PERMIT Act Looks To Bring Clarity, Consistency To Clean Water Act
Last week, the House passed the Promoting Efficient Review for Modern Infrastructure Today Act, better known as the PERMIT Act, as an effort to streamline permitting under the Clean Water Act and ease the regulatory burden on agriculture. Supporters of the PERMIT Act, which passed on a 221-205 vote, say the legislation takes aim at overregulation of waters of the U.S., making it easier to farm or build infrastructure.
“During the Biden Administration, expansive WOTUS interpretations treated dry washes and ephemeral streams as navigable waters, piling up permits that crippled ranchers and farmers,” said Arizona Republican Andy Biggs.
Biggs offered an amendment approved by voice vote to double the time now allowed for land hit by drought to be out of production.
“Under the current five-year window, pauses that ranchers and farmers might take can often revert to wetlands, triggering EPA oversight that locks out grazing," he said. "My amendment protects these parcels so they can return to production when conditions improve, without fear of federal reclamation."
Democrats argued a ten-year window would upend a post-1985 Clean Water Act exemption for prior-converted cropland, adding more uncertainty after the Supreme Court better defined a WOTUS. Biggs insisted long-running droughts and high beef prices were reason enough to ease EPA permitting.

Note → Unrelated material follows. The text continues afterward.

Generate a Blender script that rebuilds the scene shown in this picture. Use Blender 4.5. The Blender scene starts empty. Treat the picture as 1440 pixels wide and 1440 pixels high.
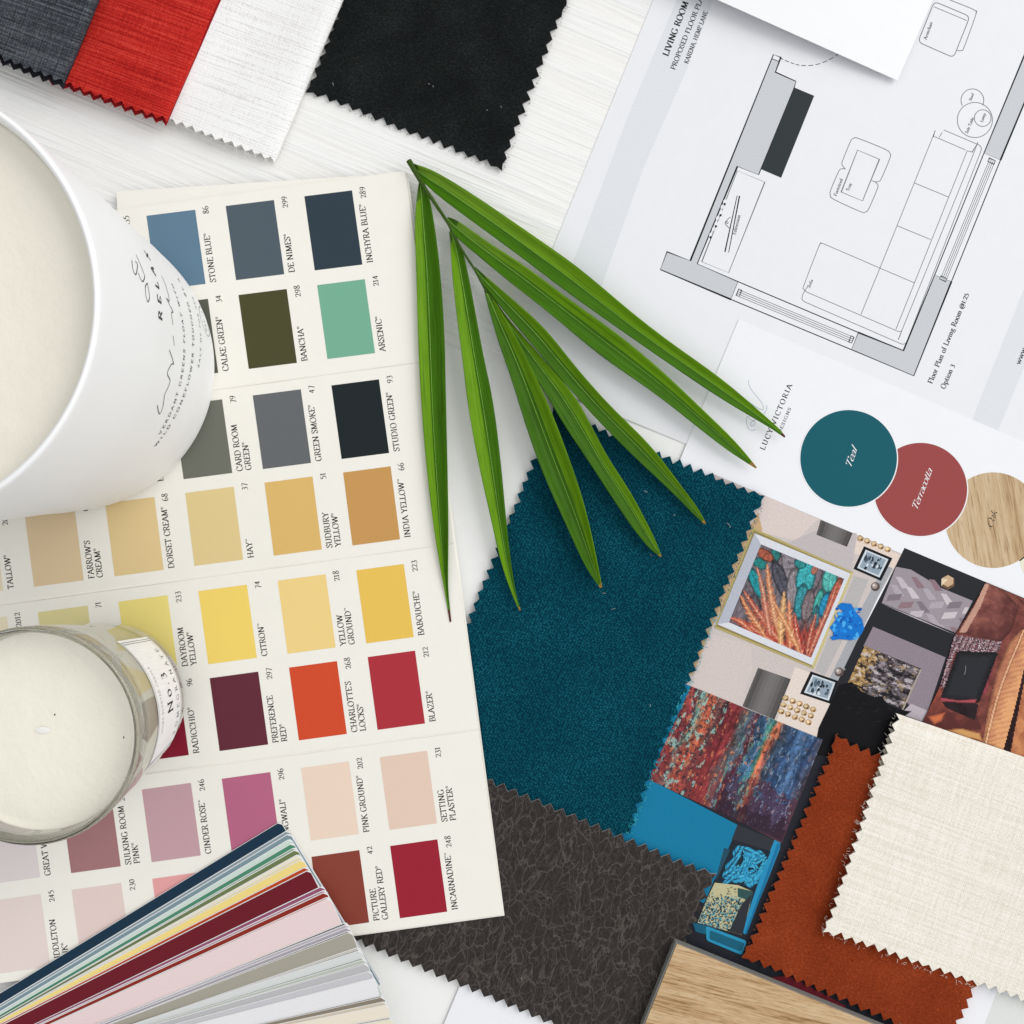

The PERMIT Act exempts farmland from federal permits for stormwater discharges into navigable waters, with federal and state exemptions for pesticide discharges.
The Fertilizer Institute praised the House of Representatives for passing the PERMIT Act.
"Permitting reform is essential to strengthening America’s fertilizer supply chain,” said TFI President and CEO Corey Rosenbusch. “For new phosphate and potash mining projects to nitrogen production and modern distribution facilities, today’s permitting process is too often defined by years’-long delays and significant uncertainty.”
He added that the PERMIT Act provides the guardrails needed to keep critical projects moving while maintaining protections for water quality and natural resources. TFI members routinely face permitting delays for new and expanded fertilizer production operations that stretch into decades and cost tens of millions of dollars. The delay impacts the farmers who rely on a stable, affordable, and abundant supply of fertilizer.